__WHAT YOU HAVE TO DO__. Retype the opening lines of the listing below, ending with the line that contains "cy.use_light_tree = True", and leave out any pictures.
■ ■ ■ ■
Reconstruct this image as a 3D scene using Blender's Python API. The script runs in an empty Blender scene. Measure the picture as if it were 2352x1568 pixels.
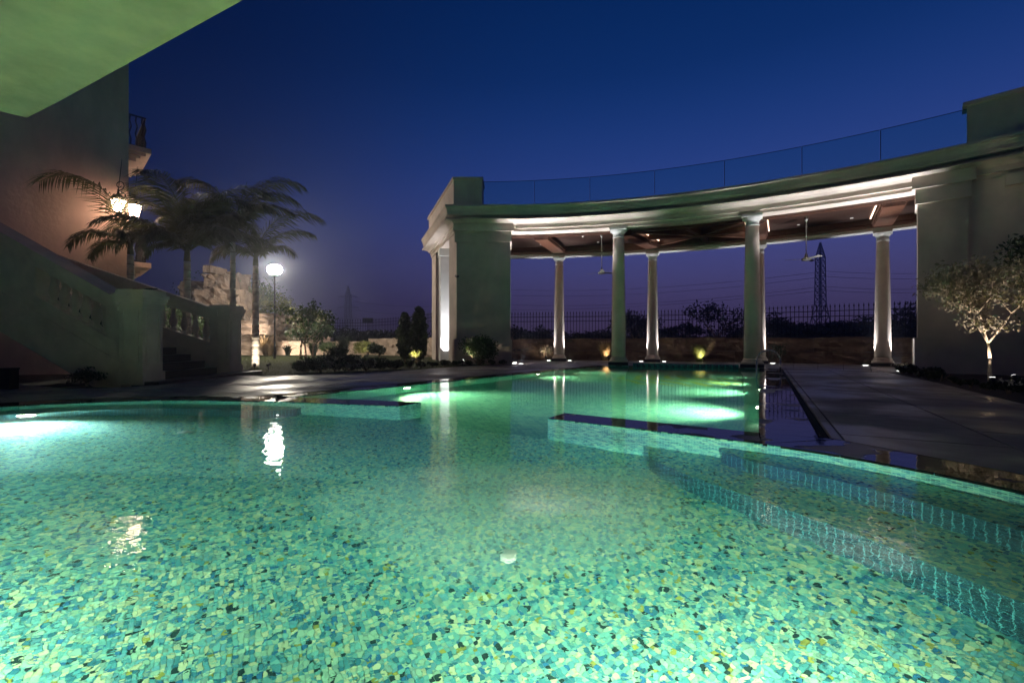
import bpy, bmesh, math, random
import numpy as np
from mathutils import Vector, Matrix
from mathutils.geometry import tessellate_polygon
random.seed(7); rng = np.random.default_rng(7)
R = math.radians; PI = math.pi
scene = bpy.context.scene
C = scene.collection
# ------------------------------------------------------------------ camera, sky, exposure
EYE = 0.8
cd = bpy.data.cameras.new('camera'); cam = bpy.data.objects.new('camera', cd); C.objects.link(cam)
cam.location = (0, 0, EYE); cam.rotation_euler = (R(90), R(0.0), 0)
cd.sensor_width = 36; cd.lens = 16.0; cd.shift_y = 4/2352; cd.clip_start = 0.05; cd.clip_end = 2000
scene.camera = cam
scene.view_settings.view_transform = 'Standard'; scene.view_settings.look = 'None'
scene.view_settings.exposure = 0; scene.view_settings.gamma = 1
scene.view_settings.use_curve_mapping = False
cy = scene.cycles if hasattr(scene, 'cycles') else None
scene.render.engine = 'CYCLES'
cy = scene.cycles
cy.use_denoising = True; cy.denoiser = 'OPENIMAGEDENOISE'
cy.sample_clamp_indirect = 80; cy.sample_clamp_direct = 0
cy.max_bounces = 9; cy.diffuse_bounces = 4; cy.glossy_bounces = 4; cy.transmission_bounces = 8; cy.transparent_max_bounces = 12
cy.volume_bounces = 0; cy.caustics_reflective = False; cy.caustics_refractive = True; cy.blur_glossy = 0.3
cy.use_light_tree = True

world = bpy.data.worlds.new('World'); scene.world = world; world.use_nodes = True
wt = world.node_tree; wn = wt.nodes; wl = wt.links
bg = wn['Background']
tc = wn.new('ShaderNodeTexCoord'); nz = wn.new('ShaderNodeVectorMath'); nz.operation = 'NORMALIZE'
wl.new(tc.outputs['Generated'], nz.inputs[0])
sp = wn.new('ShaderNodeSeparateXYZ'); wl.new(nz.outputs[0], sp.inputs[0])
def wramp(stops):
    r = wn.new('ShaderNodeValToRGB'); r.color_ramp.interpolation = 'B_SPLINE'
    e = r.color_ramp.elements
    while len(e) > 1: e.remove(e[-1])
    e[0].position, e[0].color = stops[0][0], (*stops[0][1], 1)
    for p, c in stops[1:]:
        q = e.new(p); q.color = (*c, 1)
    wl.new(sp.outputs['Z'], r.inputs[0]); return r
# the afterglow lies to the right of the view (about 35 degrees off the camera axis)
warm = wramp([(0.0, (.066, .036, .070)), (0.06, (.078, .050, .110)), (0.14, (.074, .068, .20)), (0.25, (.046, .074, .29)),
              (0.36, (.015, .050, .23)), (0.50, (.0016, .026, .135)), (0.75, (.0003, .010, .062)), (1.0, (.0002, .004, .03))])
cool = wramp([(0.0, (.007, .008, .028)), (0.08, (.0085, .010, .040)), (0.18, (.008, .014, .060)), (0.32, (.002, .011, .058)),
              (0.50, (.0003, .0065, .044)), (0.75, (.0002, .0042, .032)), (1.0, (.0002, .003, .02))])
dt = wn.new('ShaderNodeVectorMath'); dt.operation = 'DOT_PRODUCT'
fl = wn.new('ShaderNodeVectorMath'); fl.operation = 'MULTIPLY'; fl.inputs[1].default_value = (1, 1, 0)
wl.new(nz.outputs[0], fl.inputs[0])
fn = wn.new('ShaderNodeVectorMath'); fn.operation = 'NORMALIZE'; wl.new(fl.outputs[0], fn.inputs[0])
wl.new(fn.outputs[0], dt.inputs[0]); dt.inputs[1].default_value = (math.sin(R(38)), math.cos(R(38)), 0)
mr = wn.new('ShaderNodeMapRange'); mr.interpolation_type = 'SMOOTHSTEP'
mr.inputs['From Min'].default_value = 0.15; mr.inputs['From Max'].default_value = 1.02
wl.new(dt.outputs['Value'], mr.inputs['Value'])
mx = wn.new('ShaderNodeMixRGB'); wl.new(mr.outputs[0], mx.inputs[0]); wl.new(cool.outputs[0], mx.inputs[1]); wl.new(warm.outputs[0], mx.inputs[2])
wl.new(mx.outputs[0], bg.inputs[0]); bg.inputs[1].default_value = 1.0

# ------------------------------------------------------------------ materials
def mat(name, col=(.5, .5, .5), rough=.7, metal=0, noise=0, nscale=4, bump=0, bscale=30, emit=None, estr=0, dist=.02, streak=None, spec=.5):
    m = bpy.data.materials.new(name); m.use_nodes = True
    nt = m.node_tree; n = nt.nodes; l = nt.links; b = n['Principled BSDF']
    b.inputs['Base Color'].default_value = (*col, 1); b.inputs['Roughness'].default_value = rough; b.inputs['Metallic'].default_value = metal
    b.inputs['Specular IOR Level'].default_value = spec
    t = n.new('ShaderNodeTexCoord')
    if noise:
        src = t.outputs['Object']
        if streak:
            mp = n.new('ShaderNodeMapping'); mp.inputs['Scale'].default_value = streak; l.new(src, mp.inputs[0]); src = mp.outputs[0]
        x = n.new('ShaderNodeTexNoise'); x.inputs['Scale'].default_value = nscale; x.inputs['Detail'].default_value = 6; x.inputs['Roughness'].default_value = .6
        l.new(src, x.inputs['Vector'])
        r = n.new('ShaderNodeMapRange'); r.inputs['From Min'].default_value = .3; r.inputs['From Max'].default_value = .7
        r.inputs['To Min'].default_value = 1-noise; r.inputs['To Max'].default_value = 1+noise
        l.new(x.outputs[0], r.inputs[0])
        v = n.new('ShaderNodeVectorMath'); v.operation = 'SCALE'; v.inputs[0].default_value = col
        l.new(r.outputs[0], v.inputs['Scale']); l.new(v.outputs[0], b.inputs['Base Color'])
    if bump:
        y = n.new('ShaderNodeTexNoise'); y.inputs['Scale'].default_value = bscale; y.inputs['Detail'].default_value = 5
        l.new(t.outputs['Object'], y.inputs['Vector'])
        bp = n.new('ShaderNodeBump'); bp.inputs['Strength'].default_value = bump; bp.inputs['Distance'].default_value = dist
        l.new(y.outputs[0], bp.inputs['Height']); l.new(bp.outputs[0], b.inputs['Normal'])
    if emit:
        b.inputs['Emission Color'].default_value = (*emit, 1); b.inputs['Emission Strength'].default_value = estr
    return m

def tile_mat(name, cols, grout, pu=.026, pv=.026, gw=.10, rough=.25, swirl=None, brick=False):
    """mosaic: every cell of the UV grid (UV in metres) takes one of the tile colours; grout lines between."""
    m = bpy.data.materials.new(name); m.use_nodes = True
    nt = m.node_tree; n = nt.nodes; l = nt.links; b = n['Principled BSDF']; b.inputs['Roughness'].default_value = rough
    uv = n.new('ShaderNodeUVMap'); s = n.new('ShaderNodeSeparateXYZ'); l.new(uv.outputs[0], s.inputs[0])
    def M(op, a, bb=None):
        k = n.new('ShaderNodeMath'); k.operation = op
        for i, q in enumerate((a, bb)):
            if q is None: continue
            if isinstance(q, (int, float)): k.inputs[i].default_value = q
            else: l.new(q, k.inputs[i])
        return k.outputs[0]
    u = M('DIVIDE', s.outputs[0], pu); v = M('DIVIDE', s.outputs[1], pv)
    if brick:
        u = M('ADD', u, M('MULTIPLY', M('MODULO', M('FLOOR', v), 2), .5))
    cu = M('FLOOR', u); cv = M('FLOOR', v)
    cb = n.new('ShaderNodeCombineXYZ'); l.new(cu, cb.inputs[0]); l.new(cv, cb.inputs[1])
    w = n.new('ShaderNodeTexWhiteNoise'); w.noise_dimensions = '3D'; l.new(cb.outputs[0], w.inputs['Vector'])
    r = n.new('ShaderNodeValToRGB'); r.color_ramp.interpolation = 'CONSTANT'
    e = r.color_ramp.elements; tot = sum(c[1] for c in cols); acc = 0
    while len(e) > 1: e.remove(e[-1])
    for i, (c, wgt) in enumerate(cols):
        q = e[0] if i == 0 else e.new(acc/tot)
        if i == 0: q.position = 0
        q.color = (*c, 1); acc += wgt
    l.new(w.outputs['Value'], r.inputs[0])
    fu = M('ABSOLUTE', M('SUBTRACT', M('FRACT', u), .5)); fv = M('ABSOLUTE', M('SUBTRACT', M('FRACT', v), .5))
    g = M('GREATER_THAN', M('MAXIMUM', fu, fv), .5-gw/2)
    src = r.outputs[0]
    if swirl:
        src = swirl(nt, uv, src)
    x = n.new('ShaderNodeMixRGB'); l.new(g, x.inputs[0]); l.new(src, x.inputs[1]); x.inputs[2].default_value = (*grout, 1)
    l.new(x.outputs[0], b.inputs['Base Color'])
    bp = n.new('ShaderNodeBump'); bp.inputs['Strength'].default_value = .4; bp.inputs['Distance'].default_value = .002; bp.invert = True
    l.new(g, bp.inputs['Height']); l.new(bp.outputs[0], b.inputs['Normal'])
    return m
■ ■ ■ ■
__SOLUTION BELOW__.
Reconstruct this image as a 3D scene using Blender's Python API. The script runs in an empty Blender scene. Measure the picture as if it were 2352x1568 pixels.
import bpy, bmesh, math, random
import numpy as np
from mathutils import Vector, Matrix
from mathutils.geometry import tessellate_polygon
random.seed(7); rng = np.random.default_rng(7)
R = math.radians; PI = math.pi
scene = bpy.context.scene
C = scene.collection
# ------------------------------------------------------------------ camera, sky, exposure
EYE = 0.8
cd = bpy.data.cameras.new('camera'); cam = bpy.data.objects.new('camera', cd); C.objects.link(cam)
cam.location = (0, 0, EYE); cam.rotation_euler = (R(90), R(0.0), 0)
cd.sensor_width = 36; cd.lens = 16.0; cd.shift_y = 4/2352; cd.clip_start = 0.05; cd.clip_end = 2000
scene.camera = cam
scene.view_settings.view_transform = 'Standard'; scene.view_settings.look = 'None'
scene.view_settings.exposure = 0; scene.view_settings.gamma = 1
scene.view_settings.use_curve_mapping = False
cy = scene.cycles if hasattr(scene, 'cycles') else None
scene.render.engine = 'CYCLES'
cy = scene.cycles
cy.use_denoising = True; cy.denoiser = 'OPENIMAGEDENOISE'
cy.sample_clamp_indirect = 80; cy.sample_clamp_direct = 0
cy.max_bounces = 9; cy.diffuse_bounces = 4; cy.glossy_bounces = 4; cy.transmission_bounces = 8; cy.transparent_max_bounces = 12
cy.volume_bounces = 0; cy.caustics_reflective = False; cy.caustics_refractive = True; cy.blur_glossy = 0.3
cy.use_light_tree = True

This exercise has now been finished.